* DATA

########

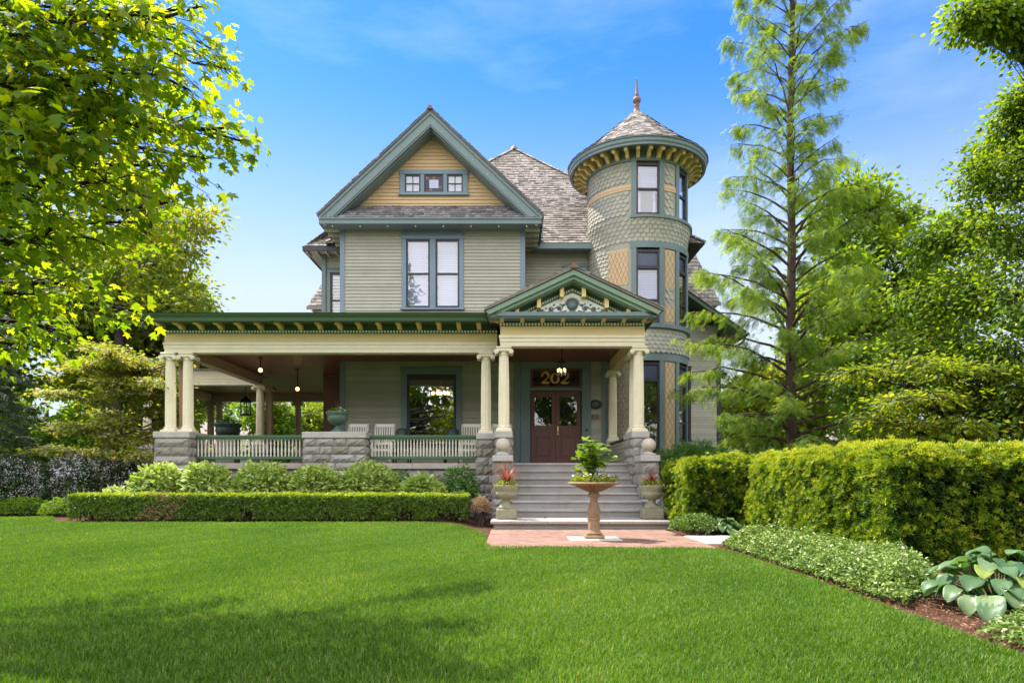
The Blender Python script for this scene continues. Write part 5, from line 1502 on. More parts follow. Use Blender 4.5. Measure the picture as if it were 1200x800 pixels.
# dogwood in layers
g = G(9); dl = []
for i in range(34):
    a = g.uniform(0, 2*np.pi); r = g.uniform(.3, 1.65)*(1 if i < 26 else .6); z = g.uniform(1.5, 4.1)
    dl.append((np.array([-10.1+r*math.cos(a)*1.15, 17.7+r*math.sin(a)*.8, z+.0*r]), np.array([.62, .6, .14])))
for i in range(8): dl.append((np.array([g.uniform(-9.3, -8.95), g.uniform(17.7, 18.4), g.uniform(1.7, 3.7)]), np.array([.5, .4, .16])))
for i in range(12):
    a = g.uniform(0, 2*np.pi); r = g.uniform(.2, 1.3); dl.append((np.array([-10.2+r*math.cos(a), 17.7+r*math.sin(a)*.8, g.uniform(3.7, 4.35)]), np.array([.6, .55, .16])))
dg_ = tree('dogwood_tree', 'small layered dogwood with pinkish bracts beside the stone corner pier', (-9.85, 17.6, .1), [(-9.85, 17.6, 0), (-9.95, 17.6, .8), (-10.1, 17.7, 1.8), (-10.2, 17.7, 3.4)], [.07, .06, .05, .02],
     dl, K['dogwoodleaf'], K['bark_pale'], DIA, (.08, .14), 22, 14, 9, rise=.35, droop=.2, spread=.12, flat=1, up=1.2, tshift=.14, tipy=.2, shell=.1)
# spruce
def conifer(name, label, base, h, nb, Lf, mat, bark, tm, seed, rise, sag, size, sprays, per, r0, z0=.6, group=None, spread=.1, hang=.5, keep=None, tshift=0, az=None, dens=None, curl=0.):
    g = np.random.default_rng(seed); root = empty(name, base, label, 'tree', group); b = np.array(base, float)
    zz = np.linspace(0, h, 14); tp = np.stack([b[0]+.03*np.sin(zz*1.1), b[1]+.03*np.cos(zz*.8), b[2]-.1+zz], 1); polys = [tp]; rad = [np.interp(zz, [0, .4, h], [r0*1.35, r0, .02])]
    LP = []; LD = []; LN = []; LT = []
    for i in range(nb):
        f = (i+.5)/nb; z = z0+(h-z0)*f**1.0; a = i*2.399963+g.uniform(-.4, .4); L = Lf(z)*g.uniform(.5, 1.2)
        if az is not None: a = az(a, z, g)
        rs = rise(z); d = np.array([math.cos(a), math.sin(a), 0])
        s = np.array([np.interp(z, tp[:, 2]-b[2]+.1, tp[:, 0]), np.interp(z, tp[:, 2]-b[2]+.1, tp[:, 1]), b[2]+z])
        t = np.linspace(0, 1, 9)[:, None]
        p = s+d*L*t+np.array([0, 0, 1])*(rs*L*t-sag(z)*L*t**2); p[1:] += g.normal(0, .02*L, (8, 3))*t[1:]
        if keep is not None and not keep(p[-1]): continue
        rb = max(.012, r0*.32*(1-f)**.8*min(1, L/1.5)); polys.append(p); rad.append(np.linspace(rb, .005, 9))
        ns = int(sprays*L*(dens(z) if dens else 1))+2
        side = np.cross(d, [0, 0, 1])
        for q in range(ns):
            u = g.uniform(.22, 1.0)**.8; k = u*8; k0 = min(int(k), 7); o = p[k0]*(1-(k-k0))+p[k0+1]*(k-k0)
            sl = (.18+.42*(1-u)*min(1, L/2))*g.uniform(.6, 1.3); sg = g.choice([-1, 1])
            e = o+(d*.55+side*sg*g.uniform(.3, 1.))*sl+np.array([0, 0, -hang*sl*g.uniform(.3, 1.2)])
            polys.append(np.stack([o, (o+e)/2+[0, 0, .04*sl], e])); rad.append(np.array([.006, .004, .002]))
            w = g.uniform(.05, 1.05, per)[:, None]; pos = o*(1-w)+e*w+g.normal(0, spread*.4, (per, 3))
            ax = norm(e-o); LP.append(pos); LD.append(ax+side*g.choice([-1, 1], (per, 1))*.9+g.normal(0, .35, (per, 3))+[0, 0, -hang*.5]); LN.append(np.array([0, 0, 1.])+g.normal(0, .45, (per, 3))); LT.append(np.clip(g.normal(.5+tshift, .17, per)+g.normal(0, .09)+.12*(u-.6), 0, 1))
    LP = np.concatenate(LP); LD = np.concatenate(LD); LN = np.concatenate(LN); LT = np.concatenate(LT)
    V, T, t = place(LP, LN, LD, g.uniform(*size, len(LP)), tm, LT); np_mesh('crown', V, T, mat, root, tint=t)
    V, T = tubes(polys, rad, 8); np_mesh('trunk', V, T, bark, root, smooth=True); return root
conifer('spruce_tree', 'dark drooping spruce at the left edge behind the low shrubs', (-13.9, 17.8, .1), 5.6, 54, lambda z: 2.7*(1-z/7.2), K['spruceleaf'], K['bark_dark'], FROND, 12, lambda z: .05, lambda z: .22, (.12, .2), 13, 9, .13, .3, hang=.6)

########

* SHORT PROBLEM
Quote the material in full and exactly; do not carry over its pictures.

* CORRECT OUTPUT
The Blender Python script for this scene continues. Write part 5, from line 1502 on. More parts follow. Use Blender 4.5. Measure the picture as if it were 1200x800 pixels.
# dogwood in layers
g = G(9); dl = []
for i in range(34):
    a = g.uniform(0, 2*np.pi); r = g.uniform(.3, 1.65)*(1 if i < 26 else .6); z = g.uniform(1.5, 4.1)
    dl.append((np.array([-10.1+r*math.cos(a)*1.15, 17.7+r*math.sin(a)*.8, z+.0*r]), np.array([.62, .6, .14])))
for i in range(8): dl.append((np.array([g.uniform(-9.3, -8.95), g.uniform(17.7, 18.4), g.uniform(1.7, 3.7)]), np.array([.5, .4, .16])))
for i in range(12):
    a = g.uniform(0, 2*np.pi); r = g.uniform(.2, 1.3); dl.append((np.array([-10.2+r*math.cos(a), 17.7+r*math.sin(a)*.8, g.uniform(3.7, 4.35)]), np.array([.6, .55, .16])))
dg_ = tree('dogwood_tree', 'small layered dogwood with pinkish bracts beside the stone corner pier', (-9.85, 17.6, .1), [(-9.85, 17.6, 0), (-9.95, 17.6, .8), (-10.1, 17.7, 1.8), (-10.2, 17.7, 3.4)], [.07, .06, .05, .02],
     dl, K['dogwoodleaf'], K['bark_pale'], DIA, (.08, .14), 22, 14, 9, rise=.35, droop=.2, spread=.12, flat=1, up=1.2, tshift=.14, tipy=.2, shell=.1)
# spruce
def conifer(name, label, base, h, nb, Lf, mat, bark, tm, seed, rise, sag, size, sprays, per, r0, z0=.6, group=None, spread=.1, hang=.5, keep=None, tshift=0, az=None, dens=None, curl=0.):
    g = np.random.default_rng(seed); root = empty(name, base, label, 'tree', group); b = np.array(base, float)
    zz = np.linspace(0, h, 14); tp = np.stack([b[0]+.03*np.sin(zz*1.1), b[1]+.03*np.cos(zz*.8), b[2]-.1+zz], 1); polys = [tp]; rad = [np.interp(zz, [0, .4, h], [r0*1.35, r0, .02])]
    LP = []; LD = []; LN = []; LT = []
    for i in range(nb):
        f = (i+.5)/nb; z = z0+(h-z0)*f**1.0; a = i*2.399963+g.uniform(-.4, .4); L = Lf(z)*g.uniform(.5, 1.2)
        if az is not None: a = az(a, z, g)
        rs = rise(z); d = np.array([math.cos(a), math.sin(a), 0])
        s = np.array([np.interp(z, tp[:, 2]-b[2]+.1, tp[:, 0]), np.interp(z, tp[:, 2]-b[2]+.1, tp[:, 1]), b[2]+z])
        t = np.linspace(0, 1, 9)[:, None]
        p = s+d*L*t+np.array([0, 0, 1])*(rs*L*t-sag(z)*L*t**2); p[1:] += g.normal(0, .02*L, (8, 3))*t[1:]
        if keep is not None and not keep(p[-1]): continue
        rb = max(.012, r0*.32*(1-f)**.8*min(1, L/1.5)); polys.append(p); rad.append(np.linspace(rb, .005, 9))
        ns = int(sprays*L*(dens(z) if dens else 1))+2
        side = np.cross(d, [0, 0, 1])
        for q in range(ns):
            u = g.uniform(.22, 1.0)**.8; k = u*8; k0 = min(int(k), 7); o = p[k0]*(1-(k-k0))+p[k0+1]*(k-k0)
            sl = (.18+.42*(1-u)*min(1, L/2))*g.uniform(.6, 1.3); sg = g.choice([-1, 1])
            e = o+(d*.55+side*sg*g.uniform(.3, 1.))*sl+np.array([0, 0, -hang*sl*g.uniform(.3, 1.2)])
            polys.append(np.stack([o, (o+e)/2+[0, 0, .04*sl], e])); rad.append(np.array([.006, .004, .002]))
            w = g.uniform(.05, 1.05, per)[:, None]; pos = o*(1-w)+e*w+g.normal(0, spread*.4, (per, 3))
            ax = norm(e-o); LP.append(pos); LD.append(ax+side*g.choice([-1, 1], (per, 1))*.9+g.normal(0, .35, (per, 3))+[0, 0, -hang*.5]); LN.append(np.array([0, 0, 1.])+g.normal(0, .45, (per, 3))); LT.append(np.clip(g.normal(.5+tshift, .17, per)+g.normal(0, .09)+.12*(u-.6), 0, 1))
    LP = np.concatenate(LP); LD = np.concatenate(LD); LN = np.concatenate(LN); LT = np.concatenate(LT)
    V, T, t = place(LP, LN, LD, g.uniform(*size, len(LP)), tm, LT); np_mesh('crown', V, T, mat, root, tint=t)
    V, T = tubes(polys, rad, 8); np_mesh('trunk', V, T, bark, root, smooth=True); return root
conifer('spruce_tree', 'dark drooping spruce at the left edge behind the low shrubs', (-13.9, 17.8, .1), 5.6, 54, lambda z: 2.7*(1-z/7.2), K['spruceleaf'], K['bark_dark'], FROND, 12, lambda z: .05, lambda z: .22, (.12, .2), 13, 9, .13, .3, hang=.6)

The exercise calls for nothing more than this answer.